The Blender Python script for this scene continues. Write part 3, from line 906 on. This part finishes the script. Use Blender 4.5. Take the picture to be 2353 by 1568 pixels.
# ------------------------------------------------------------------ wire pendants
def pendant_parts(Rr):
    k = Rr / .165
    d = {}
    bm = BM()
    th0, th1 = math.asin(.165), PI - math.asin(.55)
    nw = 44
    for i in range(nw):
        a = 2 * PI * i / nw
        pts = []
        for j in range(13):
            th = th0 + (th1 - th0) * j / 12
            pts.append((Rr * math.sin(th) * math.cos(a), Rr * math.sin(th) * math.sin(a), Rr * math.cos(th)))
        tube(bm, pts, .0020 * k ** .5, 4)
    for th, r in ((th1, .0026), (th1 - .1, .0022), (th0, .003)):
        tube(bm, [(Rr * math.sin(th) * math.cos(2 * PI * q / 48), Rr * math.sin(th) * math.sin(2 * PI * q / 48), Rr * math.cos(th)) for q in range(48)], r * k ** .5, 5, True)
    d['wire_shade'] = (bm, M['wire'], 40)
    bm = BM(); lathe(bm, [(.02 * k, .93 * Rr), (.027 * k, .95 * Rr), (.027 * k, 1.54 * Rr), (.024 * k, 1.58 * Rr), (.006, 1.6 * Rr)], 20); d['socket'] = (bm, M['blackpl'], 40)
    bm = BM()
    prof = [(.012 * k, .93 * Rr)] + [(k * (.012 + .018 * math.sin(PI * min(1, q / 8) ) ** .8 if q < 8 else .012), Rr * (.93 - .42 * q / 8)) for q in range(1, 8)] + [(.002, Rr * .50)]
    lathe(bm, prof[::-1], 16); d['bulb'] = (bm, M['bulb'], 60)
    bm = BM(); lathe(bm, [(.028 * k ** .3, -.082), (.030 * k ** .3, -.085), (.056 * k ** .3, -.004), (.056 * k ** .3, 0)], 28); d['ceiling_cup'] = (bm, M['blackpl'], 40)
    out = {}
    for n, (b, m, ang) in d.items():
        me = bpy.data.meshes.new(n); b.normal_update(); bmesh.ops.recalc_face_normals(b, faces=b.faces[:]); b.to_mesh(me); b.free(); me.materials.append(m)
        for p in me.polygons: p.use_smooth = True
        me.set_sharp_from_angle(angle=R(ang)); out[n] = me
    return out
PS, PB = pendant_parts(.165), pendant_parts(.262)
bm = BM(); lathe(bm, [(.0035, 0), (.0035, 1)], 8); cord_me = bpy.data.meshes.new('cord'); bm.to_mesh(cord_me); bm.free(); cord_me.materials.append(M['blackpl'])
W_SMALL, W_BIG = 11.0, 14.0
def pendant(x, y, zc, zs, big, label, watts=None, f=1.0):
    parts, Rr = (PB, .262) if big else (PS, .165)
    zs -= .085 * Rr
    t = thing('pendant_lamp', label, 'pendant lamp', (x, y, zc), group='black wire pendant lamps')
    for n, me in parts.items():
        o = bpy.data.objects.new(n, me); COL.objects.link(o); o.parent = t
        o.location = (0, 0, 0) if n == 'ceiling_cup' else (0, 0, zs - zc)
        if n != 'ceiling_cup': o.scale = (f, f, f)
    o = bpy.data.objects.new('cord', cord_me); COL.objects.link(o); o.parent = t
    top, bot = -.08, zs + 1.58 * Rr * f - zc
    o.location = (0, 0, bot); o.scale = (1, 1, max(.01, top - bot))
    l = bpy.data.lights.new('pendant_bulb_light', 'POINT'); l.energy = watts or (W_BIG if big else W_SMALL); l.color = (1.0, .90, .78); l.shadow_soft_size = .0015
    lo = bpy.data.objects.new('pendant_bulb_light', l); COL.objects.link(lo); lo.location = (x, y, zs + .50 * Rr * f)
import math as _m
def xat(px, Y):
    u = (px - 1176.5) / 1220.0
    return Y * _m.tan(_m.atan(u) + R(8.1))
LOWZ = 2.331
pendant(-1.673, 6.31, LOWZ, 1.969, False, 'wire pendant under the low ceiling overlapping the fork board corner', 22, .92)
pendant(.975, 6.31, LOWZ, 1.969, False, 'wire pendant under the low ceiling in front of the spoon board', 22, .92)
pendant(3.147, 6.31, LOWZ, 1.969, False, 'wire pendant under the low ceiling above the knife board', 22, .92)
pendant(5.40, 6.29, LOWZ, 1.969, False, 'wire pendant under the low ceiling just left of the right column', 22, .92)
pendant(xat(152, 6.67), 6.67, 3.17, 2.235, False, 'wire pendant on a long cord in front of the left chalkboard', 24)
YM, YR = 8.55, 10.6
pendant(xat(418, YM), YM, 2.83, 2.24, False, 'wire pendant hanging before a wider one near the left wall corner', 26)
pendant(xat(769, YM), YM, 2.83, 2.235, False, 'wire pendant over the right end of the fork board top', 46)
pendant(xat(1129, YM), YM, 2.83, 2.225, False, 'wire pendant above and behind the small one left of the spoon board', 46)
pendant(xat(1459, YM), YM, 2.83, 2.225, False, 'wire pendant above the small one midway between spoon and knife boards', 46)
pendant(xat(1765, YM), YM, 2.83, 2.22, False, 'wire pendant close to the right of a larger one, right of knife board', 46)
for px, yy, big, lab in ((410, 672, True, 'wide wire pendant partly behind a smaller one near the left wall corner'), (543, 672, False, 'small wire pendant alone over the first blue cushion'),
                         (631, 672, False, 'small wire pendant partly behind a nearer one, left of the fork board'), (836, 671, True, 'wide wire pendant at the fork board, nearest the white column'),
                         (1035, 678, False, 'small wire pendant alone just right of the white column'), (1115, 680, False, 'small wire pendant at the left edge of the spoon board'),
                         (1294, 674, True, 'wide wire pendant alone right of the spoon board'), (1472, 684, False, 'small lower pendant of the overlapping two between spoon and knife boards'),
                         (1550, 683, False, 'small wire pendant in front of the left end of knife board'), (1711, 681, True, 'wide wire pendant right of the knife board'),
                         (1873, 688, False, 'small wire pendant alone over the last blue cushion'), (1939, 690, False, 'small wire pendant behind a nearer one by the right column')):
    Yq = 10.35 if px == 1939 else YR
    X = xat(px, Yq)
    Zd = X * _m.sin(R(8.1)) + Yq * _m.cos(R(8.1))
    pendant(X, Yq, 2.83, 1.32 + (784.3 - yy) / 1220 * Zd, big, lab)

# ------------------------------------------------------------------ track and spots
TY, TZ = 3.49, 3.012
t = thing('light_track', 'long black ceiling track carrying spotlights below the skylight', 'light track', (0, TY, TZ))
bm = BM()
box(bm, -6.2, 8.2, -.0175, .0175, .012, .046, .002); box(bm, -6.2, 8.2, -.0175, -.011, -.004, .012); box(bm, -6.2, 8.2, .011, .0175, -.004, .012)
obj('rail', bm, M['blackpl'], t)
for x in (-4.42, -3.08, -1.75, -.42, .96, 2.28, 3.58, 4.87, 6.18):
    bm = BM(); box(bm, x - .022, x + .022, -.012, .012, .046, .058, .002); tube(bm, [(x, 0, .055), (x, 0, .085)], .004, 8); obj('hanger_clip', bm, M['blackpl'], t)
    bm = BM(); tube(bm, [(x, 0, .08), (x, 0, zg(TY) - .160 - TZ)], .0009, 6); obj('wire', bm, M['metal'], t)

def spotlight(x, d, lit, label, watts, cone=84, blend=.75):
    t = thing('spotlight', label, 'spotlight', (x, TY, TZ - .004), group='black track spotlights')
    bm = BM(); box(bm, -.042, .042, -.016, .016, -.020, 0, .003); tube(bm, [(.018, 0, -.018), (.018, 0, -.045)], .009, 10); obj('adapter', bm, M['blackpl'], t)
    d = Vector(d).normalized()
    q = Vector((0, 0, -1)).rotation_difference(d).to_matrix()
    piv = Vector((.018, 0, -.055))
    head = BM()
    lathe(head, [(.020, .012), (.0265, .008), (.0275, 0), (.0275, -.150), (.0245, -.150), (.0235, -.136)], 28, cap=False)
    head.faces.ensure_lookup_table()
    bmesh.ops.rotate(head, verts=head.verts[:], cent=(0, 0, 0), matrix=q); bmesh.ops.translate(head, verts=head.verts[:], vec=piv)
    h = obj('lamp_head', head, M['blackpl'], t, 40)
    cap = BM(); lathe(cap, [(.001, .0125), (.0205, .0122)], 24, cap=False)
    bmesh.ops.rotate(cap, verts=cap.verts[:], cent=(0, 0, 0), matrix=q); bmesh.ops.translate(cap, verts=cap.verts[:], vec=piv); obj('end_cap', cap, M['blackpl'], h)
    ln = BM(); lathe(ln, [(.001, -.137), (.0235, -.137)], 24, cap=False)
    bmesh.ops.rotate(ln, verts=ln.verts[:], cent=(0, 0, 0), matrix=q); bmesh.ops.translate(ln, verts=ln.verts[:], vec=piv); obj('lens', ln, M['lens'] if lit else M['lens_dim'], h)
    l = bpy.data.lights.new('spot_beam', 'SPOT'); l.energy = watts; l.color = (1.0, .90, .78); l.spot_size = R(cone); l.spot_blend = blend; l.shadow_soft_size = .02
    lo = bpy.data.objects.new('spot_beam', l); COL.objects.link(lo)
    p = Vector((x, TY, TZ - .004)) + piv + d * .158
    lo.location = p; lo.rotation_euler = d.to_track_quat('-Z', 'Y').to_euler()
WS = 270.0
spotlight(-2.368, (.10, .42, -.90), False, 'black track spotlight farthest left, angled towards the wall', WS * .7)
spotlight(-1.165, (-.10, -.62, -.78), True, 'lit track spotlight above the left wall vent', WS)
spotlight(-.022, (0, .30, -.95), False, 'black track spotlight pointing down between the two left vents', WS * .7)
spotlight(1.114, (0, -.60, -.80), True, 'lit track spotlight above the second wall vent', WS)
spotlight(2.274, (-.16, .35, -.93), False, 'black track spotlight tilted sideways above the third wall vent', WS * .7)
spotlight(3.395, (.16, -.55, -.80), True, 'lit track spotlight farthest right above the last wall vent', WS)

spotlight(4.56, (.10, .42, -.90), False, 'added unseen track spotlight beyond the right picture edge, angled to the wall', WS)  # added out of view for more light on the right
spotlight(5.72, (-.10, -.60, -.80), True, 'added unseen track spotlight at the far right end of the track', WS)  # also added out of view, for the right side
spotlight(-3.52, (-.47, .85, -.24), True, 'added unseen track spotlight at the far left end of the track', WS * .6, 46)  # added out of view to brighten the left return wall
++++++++
* **Work instructions**:
Filter the listing above by the word "picture"; copy each line that passes.

* **Solved exercise**:
The Blender Python script for this scene continues. Write part 3, from line 906 on. This part finishes the script. Use Blender 4.5. Take the picture to be 2353 by 1568 pixels.
spotlight(4.56, (.10, .42, -.90), False, 'added unseen track spotlight beyond the right picture edge, angled to the wall', WS)  # added out of view for more light on the right